World

Obama: the revenge of the black nerd

December 05, 2008
Acting white: still not cool?
Acting white: still not cool?

While most of the American commentariat has been obsessing over the composition of Barack Obama’s cabinet, some black intellectuals have been continuing a debate I explored in my article "Post-racial kitsch?" in the December issue of Prospect.



Many of the African-American academics and writers I spoke to shortly before and after the election were sceptical of the “post-racial” talk that had dominated discussions of Obama’s victory—we shouldn’t be too quick, they argued, to think that with a black man in the White House identity politics will come to an abrupt end, or that the grievances of black Americans will miraculously evaporate.

There was one exception, however, to what felt very much like a consensus: the linguist and political commentator John McWhorter. It wasn’t that McWhorter thought the election of a man with a “bi-racial and international heritage” will somehow instantaneously “bring the country together.” Far from it: “This is a myth when it comes to people adult now,” he said. But, he went on, “to children who grow up watching him in the White House it will be not a myth at all. Tell someone who watched a black man run the world for eight years that America is ‘all about racism,’ or that being black is always and forever a problem even for the successful ones, and it just won’t register—which it shouldn’t, because it simply hasn’t been true for decades now.” For McWhorter, Obama presents young blacks with a new “script” for African-American identity, an alternative to what he regards as the self-mutilating cult of black “victimology”.

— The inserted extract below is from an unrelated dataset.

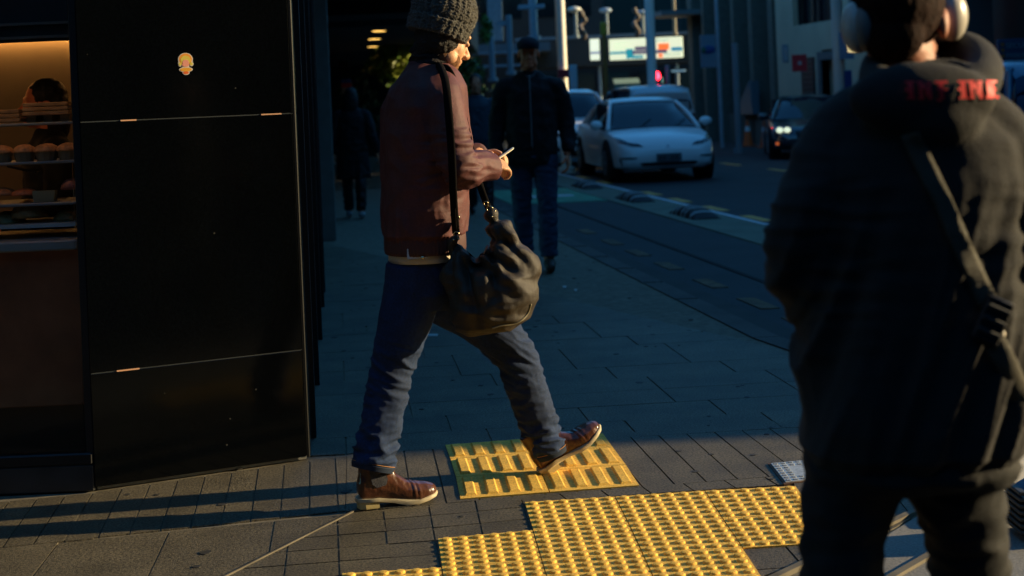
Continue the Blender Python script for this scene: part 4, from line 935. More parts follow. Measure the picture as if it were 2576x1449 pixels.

McWhorter pursued this line in a piece he wrote a few days later for New York Magazine. He recalled something Obama said in his famous, career-making speech at the Democratic National Convention in 2004:

"Go into any inner-city neighborhood, and folks will tell you that government alone can't teach kids to learn. They know that parents have to teach, that children can't achieve unless we raise their expectations and turn off the television sets and eradicate the slander that says a black youth with a book is acting white. They know those things."
Obama’s victory, McWhorter wrote, was, among other things, the “revenge of the black nerd”: a chance, finally, for academically ambitious black children and adolescents not to have feel they are “acting white” whenever they pick up a book.

According to McWhorter, the “acting white” problem dates back to desegregation, when black school pupils, made to feel unwelcome by their white peers, started “identifying as ‘other.’” But now, “black nerds” have a new “weapon”: Barack Obama himself. “Whenever a black nerd gets teased for thinking he’s white, all he has to say is four words: ‘Is Barack Obama white?’”

As unexceptionable as that sounds, some black commentators took issue with it. Ta-Nehisi Coates, writing in Time magazine, said McWhorter was giving black kids “terrible advice” . Worse still, he went on, that advice was based on a distorted and one-dimensional picture of blacks as a “bunch of hapless layabouts who spend their days ticking off reparations demands and shaking their fists at the white man.”

McWhorter hit back a couple of weeks later in the New Republic. Coates is insisting on viewing the “acting white” problem through a “special lens”, McWhorter said; one wide enough to take in the entire history of racial injustice in America. Viewed that way, the teens who tease black nerds will always appear as deserving of understanding and accommodation. Coates’s advice seems to be that the “nerds are the ones who have to take a deep breath and pull off unprecedented social feints” in order not to make the teasers feel bad.

Obama’s victory didn’t end racial injustice overnight. And nor, it seems, has it brought to an end the conversation black America has been having with itself for more than twenty years.